My friend and former work colleague Peter Hehir, who has died aged 77, founded Countrywide Communications, one of Britain’s largest public relations companies.
Driven by his own levelling up agenda, Peter rejected the London agency norm and set up Countrywide in Banbury, Oxfordshire, in 1973, guiding it over the next 25 years to become one of the most highly rated communications groups in the UK.
By the mid-1990s Countrywide had nearly 250 staff operating in the UK, Paris and Brussels, with clients ranging from ICI to Rolls-Royce and from Kraft General Foods to Quaker Oats. All benefited from Peter’s unwavering conviction that “communication is the force that drives human progress”.
He was born in Trowbridge, Wiltshire, to Paddy Hehir, a soldier, and Hazell (nee Ethell), a housewife. After a family move to Scotland he attended Paisley grammar school near Glasgow, where in the sixth form he wrote a weekly column for the local newspaper.
His early career was in journalism, but he soon switched to public relations, moving at the age of 20 to Surrey to work as a trainee press officer with the Milk Marketing Board and becoming chief press officer there at 23. After a return to journalism as news editor of the Grocer magazine in 1969, he decided to set up Countrywide four years later, with a £1,500 loan.
Initially operating with two employees, his early clients, including Londis, reflected Peter’s background in writing about food and agriculture. But by the 80s he worked for businesses across a range of sectors.
In 1995 Countrywide was acquired by Omnicom, the American advertising and communications group, and merged with its public relations subsidiary Porter Novelli to create the world’s fourth largest communications group.
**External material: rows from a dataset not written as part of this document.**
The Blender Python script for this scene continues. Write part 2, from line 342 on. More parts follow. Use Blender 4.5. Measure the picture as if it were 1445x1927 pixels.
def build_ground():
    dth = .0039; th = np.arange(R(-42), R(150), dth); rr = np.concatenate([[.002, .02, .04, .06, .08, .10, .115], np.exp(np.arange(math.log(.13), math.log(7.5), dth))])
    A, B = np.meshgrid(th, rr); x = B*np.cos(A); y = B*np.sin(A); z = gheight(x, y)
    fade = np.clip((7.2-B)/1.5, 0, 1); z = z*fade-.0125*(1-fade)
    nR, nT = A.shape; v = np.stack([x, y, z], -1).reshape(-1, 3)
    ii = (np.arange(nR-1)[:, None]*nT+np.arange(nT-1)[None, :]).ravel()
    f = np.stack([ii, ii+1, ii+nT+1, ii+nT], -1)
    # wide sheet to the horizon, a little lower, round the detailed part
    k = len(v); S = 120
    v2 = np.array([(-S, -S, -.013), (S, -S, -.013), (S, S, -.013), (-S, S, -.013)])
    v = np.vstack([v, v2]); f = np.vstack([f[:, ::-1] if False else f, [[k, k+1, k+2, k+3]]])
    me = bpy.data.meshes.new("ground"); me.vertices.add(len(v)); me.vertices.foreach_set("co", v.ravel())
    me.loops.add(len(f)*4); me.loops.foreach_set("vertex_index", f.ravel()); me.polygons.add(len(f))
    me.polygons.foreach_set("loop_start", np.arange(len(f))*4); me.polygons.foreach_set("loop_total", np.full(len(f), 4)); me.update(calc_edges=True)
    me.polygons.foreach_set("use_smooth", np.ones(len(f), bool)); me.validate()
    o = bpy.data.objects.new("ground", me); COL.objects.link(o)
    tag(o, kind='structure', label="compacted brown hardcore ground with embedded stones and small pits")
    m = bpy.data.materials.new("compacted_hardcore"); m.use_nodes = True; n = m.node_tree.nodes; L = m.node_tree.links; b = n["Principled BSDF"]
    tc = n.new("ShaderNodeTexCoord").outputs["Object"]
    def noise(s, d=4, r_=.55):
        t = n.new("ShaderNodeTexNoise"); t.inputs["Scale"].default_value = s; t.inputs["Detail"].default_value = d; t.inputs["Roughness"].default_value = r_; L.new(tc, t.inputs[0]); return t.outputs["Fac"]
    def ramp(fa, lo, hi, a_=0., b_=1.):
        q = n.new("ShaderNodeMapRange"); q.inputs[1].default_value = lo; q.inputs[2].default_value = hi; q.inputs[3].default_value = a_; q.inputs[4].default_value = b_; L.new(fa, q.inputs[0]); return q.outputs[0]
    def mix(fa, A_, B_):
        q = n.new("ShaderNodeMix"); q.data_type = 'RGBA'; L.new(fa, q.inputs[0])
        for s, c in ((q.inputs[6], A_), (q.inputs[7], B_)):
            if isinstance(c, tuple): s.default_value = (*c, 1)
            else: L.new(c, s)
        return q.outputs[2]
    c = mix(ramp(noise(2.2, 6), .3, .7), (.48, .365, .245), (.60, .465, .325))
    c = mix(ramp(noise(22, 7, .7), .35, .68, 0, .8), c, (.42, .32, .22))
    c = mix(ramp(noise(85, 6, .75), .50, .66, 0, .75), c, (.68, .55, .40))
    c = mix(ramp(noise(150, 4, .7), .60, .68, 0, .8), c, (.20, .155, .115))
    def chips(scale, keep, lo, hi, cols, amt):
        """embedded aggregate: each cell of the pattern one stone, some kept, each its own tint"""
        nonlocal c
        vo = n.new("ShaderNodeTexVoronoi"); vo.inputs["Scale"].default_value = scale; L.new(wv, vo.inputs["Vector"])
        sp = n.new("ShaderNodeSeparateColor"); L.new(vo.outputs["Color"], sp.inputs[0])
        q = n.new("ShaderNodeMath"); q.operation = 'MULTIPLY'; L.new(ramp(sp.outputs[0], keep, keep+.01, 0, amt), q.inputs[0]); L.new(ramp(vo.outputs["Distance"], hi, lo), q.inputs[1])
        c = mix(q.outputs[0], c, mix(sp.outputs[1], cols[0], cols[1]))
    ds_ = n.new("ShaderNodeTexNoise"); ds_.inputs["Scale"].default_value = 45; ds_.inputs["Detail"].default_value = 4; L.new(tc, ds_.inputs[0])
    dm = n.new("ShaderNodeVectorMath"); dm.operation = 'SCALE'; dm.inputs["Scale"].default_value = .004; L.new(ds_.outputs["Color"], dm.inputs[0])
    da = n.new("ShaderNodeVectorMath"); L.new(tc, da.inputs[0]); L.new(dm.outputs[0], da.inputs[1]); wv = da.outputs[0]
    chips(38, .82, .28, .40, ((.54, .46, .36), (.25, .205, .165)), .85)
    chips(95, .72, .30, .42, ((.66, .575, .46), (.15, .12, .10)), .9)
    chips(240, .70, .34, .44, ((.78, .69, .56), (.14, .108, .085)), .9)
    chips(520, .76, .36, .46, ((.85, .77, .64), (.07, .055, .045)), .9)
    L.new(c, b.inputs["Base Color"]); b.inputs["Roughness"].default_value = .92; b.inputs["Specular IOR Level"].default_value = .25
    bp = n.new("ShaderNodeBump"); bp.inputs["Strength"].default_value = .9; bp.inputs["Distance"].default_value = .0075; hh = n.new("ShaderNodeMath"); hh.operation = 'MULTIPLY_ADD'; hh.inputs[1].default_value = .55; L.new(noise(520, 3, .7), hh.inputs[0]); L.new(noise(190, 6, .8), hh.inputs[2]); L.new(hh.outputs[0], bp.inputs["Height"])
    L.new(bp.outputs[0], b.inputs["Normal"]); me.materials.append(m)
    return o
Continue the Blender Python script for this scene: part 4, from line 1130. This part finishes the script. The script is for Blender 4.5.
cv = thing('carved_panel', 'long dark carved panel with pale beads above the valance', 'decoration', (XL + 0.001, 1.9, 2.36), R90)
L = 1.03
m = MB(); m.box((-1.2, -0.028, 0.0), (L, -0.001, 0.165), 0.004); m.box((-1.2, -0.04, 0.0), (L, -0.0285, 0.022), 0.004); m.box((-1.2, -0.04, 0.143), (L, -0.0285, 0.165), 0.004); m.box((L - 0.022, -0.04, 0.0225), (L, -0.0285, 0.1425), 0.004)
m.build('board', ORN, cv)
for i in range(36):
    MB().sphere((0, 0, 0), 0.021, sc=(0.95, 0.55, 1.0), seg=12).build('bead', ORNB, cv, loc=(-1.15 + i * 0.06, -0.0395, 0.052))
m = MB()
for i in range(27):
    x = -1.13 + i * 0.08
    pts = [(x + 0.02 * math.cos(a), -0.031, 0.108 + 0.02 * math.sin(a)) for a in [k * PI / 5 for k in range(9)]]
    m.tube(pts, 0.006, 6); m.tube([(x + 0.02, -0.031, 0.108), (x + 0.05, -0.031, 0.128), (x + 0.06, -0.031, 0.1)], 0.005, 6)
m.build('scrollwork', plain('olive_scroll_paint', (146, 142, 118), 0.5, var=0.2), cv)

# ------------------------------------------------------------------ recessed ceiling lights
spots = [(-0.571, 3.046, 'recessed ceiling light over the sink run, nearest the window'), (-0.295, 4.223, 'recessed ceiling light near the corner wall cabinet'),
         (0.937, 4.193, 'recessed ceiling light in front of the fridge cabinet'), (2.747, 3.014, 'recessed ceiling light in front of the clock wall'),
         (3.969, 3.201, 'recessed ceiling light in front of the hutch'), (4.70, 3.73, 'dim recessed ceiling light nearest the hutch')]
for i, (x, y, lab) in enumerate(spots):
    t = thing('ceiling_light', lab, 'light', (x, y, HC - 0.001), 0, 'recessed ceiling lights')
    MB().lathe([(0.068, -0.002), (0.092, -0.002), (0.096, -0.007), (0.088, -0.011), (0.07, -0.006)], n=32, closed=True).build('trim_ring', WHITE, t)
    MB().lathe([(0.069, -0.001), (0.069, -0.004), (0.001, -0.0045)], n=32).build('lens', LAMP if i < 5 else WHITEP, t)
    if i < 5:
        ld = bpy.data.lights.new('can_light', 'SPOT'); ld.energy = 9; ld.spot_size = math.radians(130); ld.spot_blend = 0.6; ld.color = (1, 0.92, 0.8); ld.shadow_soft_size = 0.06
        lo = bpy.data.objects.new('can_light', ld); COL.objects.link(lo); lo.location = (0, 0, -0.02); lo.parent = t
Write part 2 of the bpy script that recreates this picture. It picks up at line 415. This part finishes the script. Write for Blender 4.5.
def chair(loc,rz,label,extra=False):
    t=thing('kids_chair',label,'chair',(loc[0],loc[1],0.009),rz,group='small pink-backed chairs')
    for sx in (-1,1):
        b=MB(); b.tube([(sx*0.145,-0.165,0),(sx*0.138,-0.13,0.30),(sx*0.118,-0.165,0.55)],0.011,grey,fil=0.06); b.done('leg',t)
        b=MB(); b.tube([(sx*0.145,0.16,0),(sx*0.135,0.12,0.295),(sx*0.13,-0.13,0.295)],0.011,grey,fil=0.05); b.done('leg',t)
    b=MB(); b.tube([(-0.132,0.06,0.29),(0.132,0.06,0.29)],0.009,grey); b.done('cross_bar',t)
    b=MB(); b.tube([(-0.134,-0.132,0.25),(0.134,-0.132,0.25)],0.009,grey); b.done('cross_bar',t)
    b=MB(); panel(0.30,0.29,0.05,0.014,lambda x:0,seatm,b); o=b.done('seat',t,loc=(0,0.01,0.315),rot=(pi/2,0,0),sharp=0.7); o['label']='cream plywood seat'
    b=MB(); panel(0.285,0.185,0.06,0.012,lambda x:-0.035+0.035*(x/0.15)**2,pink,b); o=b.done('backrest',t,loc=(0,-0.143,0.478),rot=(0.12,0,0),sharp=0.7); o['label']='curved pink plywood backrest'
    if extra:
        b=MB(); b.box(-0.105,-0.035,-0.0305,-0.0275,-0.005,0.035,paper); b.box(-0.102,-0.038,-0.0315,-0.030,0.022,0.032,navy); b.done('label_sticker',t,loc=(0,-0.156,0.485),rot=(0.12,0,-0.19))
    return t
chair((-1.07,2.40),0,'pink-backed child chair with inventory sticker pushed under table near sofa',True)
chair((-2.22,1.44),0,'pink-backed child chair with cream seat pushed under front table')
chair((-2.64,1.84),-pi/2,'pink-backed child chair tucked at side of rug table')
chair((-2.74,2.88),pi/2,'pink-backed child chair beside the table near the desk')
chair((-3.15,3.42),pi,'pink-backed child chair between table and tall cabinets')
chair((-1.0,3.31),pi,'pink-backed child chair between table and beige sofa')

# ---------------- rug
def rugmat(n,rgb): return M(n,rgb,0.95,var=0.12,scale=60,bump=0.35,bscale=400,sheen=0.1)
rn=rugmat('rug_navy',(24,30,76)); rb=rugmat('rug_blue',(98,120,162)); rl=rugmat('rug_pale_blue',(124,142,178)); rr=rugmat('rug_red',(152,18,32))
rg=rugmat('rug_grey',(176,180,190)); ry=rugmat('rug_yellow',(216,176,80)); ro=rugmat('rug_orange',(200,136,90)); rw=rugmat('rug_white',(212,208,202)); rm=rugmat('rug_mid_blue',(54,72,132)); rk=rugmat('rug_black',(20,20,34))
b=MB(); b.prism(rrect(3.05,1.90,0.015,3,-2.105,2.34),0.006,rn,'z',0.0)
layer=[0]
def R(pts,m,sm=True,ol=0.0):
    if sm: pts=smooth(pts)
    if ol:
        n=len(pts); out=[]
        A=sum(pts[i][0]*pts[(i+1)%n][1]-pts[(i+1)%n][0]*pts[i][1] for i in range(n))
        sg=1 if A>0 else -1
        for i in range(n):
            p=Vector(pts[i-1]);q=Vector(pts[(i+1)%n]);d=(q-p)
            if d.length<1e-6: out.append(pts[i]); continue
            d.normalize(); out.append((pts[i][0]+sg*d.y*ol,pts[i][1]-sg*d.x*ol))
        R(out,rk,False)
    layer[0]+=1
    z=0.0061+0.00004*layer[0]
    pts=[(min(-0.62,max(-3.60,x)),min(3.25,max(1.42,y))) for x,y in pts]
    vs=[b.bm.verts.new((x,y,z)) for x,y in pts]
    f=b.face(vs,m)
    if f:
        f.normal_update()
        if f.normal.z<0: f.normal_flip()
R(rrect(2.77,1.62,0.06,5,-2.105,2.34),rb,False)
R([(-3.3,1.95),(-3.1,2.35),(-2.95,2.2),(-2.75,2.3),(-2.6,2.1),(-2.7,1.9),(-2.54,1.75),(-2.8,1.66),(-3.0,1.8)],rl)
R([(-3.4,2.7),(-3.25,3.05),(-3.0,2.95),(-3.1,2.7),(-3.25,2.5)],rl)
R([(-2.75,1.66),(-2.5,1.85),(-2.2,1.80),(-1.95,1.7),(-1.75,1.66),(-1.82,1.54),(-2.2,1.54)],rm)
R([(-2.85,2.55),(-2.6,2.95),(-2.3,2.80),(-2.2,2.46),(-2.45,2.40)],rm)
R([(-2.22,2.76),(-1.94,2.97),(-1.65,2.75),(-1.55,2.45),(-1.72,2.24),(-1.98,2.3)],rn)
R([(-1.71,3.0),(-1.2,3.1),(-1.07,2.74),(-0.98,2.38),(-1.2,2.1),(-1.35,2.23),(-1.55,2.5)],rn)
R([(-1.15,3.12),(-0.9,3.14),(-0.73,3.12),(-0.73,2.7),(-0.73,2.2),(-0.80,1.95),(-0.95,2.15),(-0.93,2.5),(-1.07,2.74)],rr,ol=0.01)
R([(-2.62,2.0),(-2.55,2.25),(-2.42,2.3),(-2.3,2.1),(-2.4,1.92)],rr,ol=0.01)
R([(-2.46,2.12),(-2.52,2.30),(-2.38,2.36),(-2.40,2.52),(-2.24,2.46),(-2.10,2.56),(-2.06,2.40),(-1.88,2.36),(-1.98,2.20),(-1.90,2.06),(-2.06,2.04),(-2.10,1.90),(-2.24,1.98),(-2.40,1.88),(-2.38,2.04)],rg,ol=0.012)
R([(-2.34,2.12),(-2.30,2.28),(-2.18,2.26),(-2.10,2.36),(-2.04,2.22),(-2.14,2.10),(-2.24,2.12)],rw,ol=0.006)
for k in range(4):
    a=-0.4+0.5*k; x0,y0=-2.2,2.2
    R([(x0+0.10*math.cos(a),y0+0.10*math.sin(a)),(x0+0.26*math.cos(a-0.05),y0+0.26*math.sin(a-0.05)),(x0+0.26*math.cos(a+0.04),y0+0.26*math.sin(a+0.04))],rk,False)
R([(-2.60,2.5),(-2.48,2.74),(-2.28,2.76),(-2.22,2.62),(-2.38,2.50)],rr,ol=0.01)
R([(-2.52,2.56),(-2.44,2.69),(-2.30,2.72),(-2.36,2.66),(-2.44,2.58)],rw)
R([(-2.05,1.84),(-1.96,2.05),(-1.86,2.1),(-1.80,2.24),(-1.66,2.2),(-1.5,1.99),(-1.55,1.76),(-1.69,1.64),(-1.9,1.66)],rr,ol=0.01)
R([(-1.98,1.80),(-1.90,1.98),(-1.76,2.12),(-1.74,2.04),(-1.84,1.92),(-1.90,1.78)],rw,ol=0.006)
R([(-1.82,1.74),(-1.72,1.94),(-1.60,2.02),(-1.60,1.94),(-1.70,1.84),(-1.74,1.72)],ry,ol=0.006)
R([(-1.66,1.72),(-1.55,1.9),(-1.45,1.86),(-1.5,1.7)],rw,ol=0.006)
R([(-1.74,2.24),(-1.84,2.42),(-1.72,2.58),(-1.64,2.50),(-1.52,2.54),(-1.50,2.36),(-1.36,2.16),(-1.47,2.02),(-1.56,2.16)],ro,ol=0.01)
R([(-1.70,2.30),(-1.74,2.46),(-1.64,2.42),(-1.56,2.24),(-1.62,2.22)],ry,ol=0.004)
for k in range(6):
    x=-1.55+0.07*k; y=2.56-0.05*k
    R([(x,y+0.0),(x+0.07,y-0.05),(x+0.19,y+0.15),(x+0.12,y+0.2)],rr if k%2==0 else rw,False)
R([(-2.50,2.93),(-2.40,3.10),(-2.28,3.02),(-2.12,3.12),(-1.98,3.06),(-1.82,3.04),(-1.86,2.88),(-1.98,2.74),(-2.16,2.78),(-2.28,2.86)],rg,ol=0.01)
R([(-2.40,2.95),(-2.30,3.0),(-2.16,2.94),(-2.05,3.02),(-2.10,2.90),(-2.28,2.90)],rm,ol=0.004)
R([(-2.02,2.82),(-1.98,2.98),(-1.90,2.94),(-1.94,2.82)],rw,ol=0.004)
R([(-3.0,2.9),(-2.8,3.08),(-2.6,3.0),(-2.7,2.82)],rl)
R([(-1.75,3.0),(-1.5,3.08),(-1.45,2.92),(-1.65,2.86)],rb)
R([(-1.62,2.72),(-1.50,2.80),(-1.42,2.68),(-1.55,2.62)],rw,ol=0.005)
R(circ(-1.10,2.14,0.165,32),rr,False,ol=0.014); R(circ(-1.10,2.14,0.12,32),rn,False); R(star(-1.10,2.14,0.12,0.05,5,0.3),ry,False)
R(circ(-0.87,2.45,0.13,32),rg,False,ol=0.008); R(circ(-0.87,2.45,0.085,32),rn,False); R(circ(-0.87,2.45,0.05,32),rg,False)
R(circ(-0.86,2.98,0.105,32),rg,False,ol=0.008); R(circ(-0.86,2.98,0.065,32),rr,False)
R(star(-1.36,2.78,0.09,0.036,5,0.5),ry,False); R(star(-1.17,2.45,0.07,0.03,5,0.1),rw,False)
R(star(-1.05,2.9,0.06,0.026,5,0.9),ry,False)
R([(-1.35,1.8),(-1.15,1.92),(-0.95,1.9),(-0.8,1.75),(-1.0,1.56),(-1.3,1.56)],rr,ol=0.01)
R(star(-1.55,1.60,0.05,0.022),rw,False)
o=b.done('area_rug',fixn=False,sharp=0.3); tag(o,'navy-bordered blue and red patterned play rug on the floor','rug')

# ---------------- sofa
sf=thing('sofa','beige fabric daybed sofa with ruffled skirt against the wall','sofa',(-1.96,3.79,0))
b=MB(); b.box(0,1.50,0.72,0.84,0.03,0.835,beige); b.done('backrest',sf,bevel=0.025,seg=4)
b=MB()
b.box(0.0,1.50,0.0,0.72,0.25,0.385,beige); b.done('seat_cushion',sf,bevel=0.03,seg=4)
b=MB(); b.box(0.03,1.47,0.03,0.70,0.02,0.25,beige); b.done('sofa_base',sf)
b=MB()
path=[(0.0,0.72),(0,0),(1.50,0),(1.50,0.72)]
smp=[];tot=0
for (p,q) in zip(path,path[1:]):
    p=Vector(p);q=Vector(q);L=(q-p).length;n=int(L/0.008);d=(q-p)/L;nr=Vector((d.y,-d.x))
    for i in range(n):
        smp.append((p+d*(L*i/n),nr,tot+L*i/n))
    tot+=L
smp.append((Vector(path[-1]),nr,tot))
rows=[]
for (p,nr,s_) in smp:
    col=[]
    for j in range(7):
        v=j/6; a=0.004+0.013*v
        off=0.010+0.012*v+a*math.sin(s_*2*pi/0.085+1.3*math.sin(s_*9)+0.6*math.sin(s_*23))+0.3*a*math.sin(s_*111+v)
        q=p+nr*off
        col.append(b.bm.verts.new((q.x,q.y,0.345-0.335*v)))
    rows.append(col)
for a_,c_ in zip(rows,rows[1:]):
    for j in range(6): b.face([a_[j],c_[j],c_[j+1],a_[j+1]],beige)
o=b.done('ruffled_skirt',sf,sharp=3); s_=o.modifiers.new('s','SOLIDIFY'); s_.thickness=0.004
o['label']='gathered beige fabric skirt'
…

Peter stayed with the company until he retired in 2000, when he moved with his wife, Alison (nee Newport), to Wellington in New Zealand. However, he quickly found himself back in business there, co-founding another PR company, SenateSHJ, which is now one of Australasia’s leading communications businesses. He was the company’s chairman until 2016, when he stepped down to be an independent group board director.
A former chairman of the Public Relations Consultants Association and chair of the International Communications Consultancy Organisation, Peter remained a fierce advocate for the profession until his death, but was never afraid to criticise it for ethical lapses or a lack of professionalism.
His work-based passion for communication and problem solving was matched only by a love of his family, golf, and of West Bromwich Albion football team.
He is survived by Alison, whom he married in 2004, her daughter, Amanda, three sons, Alex, Stuart and Christopher, from his first marriage to Fiona (nee Mills), which ended in divorce, and four grandchildren.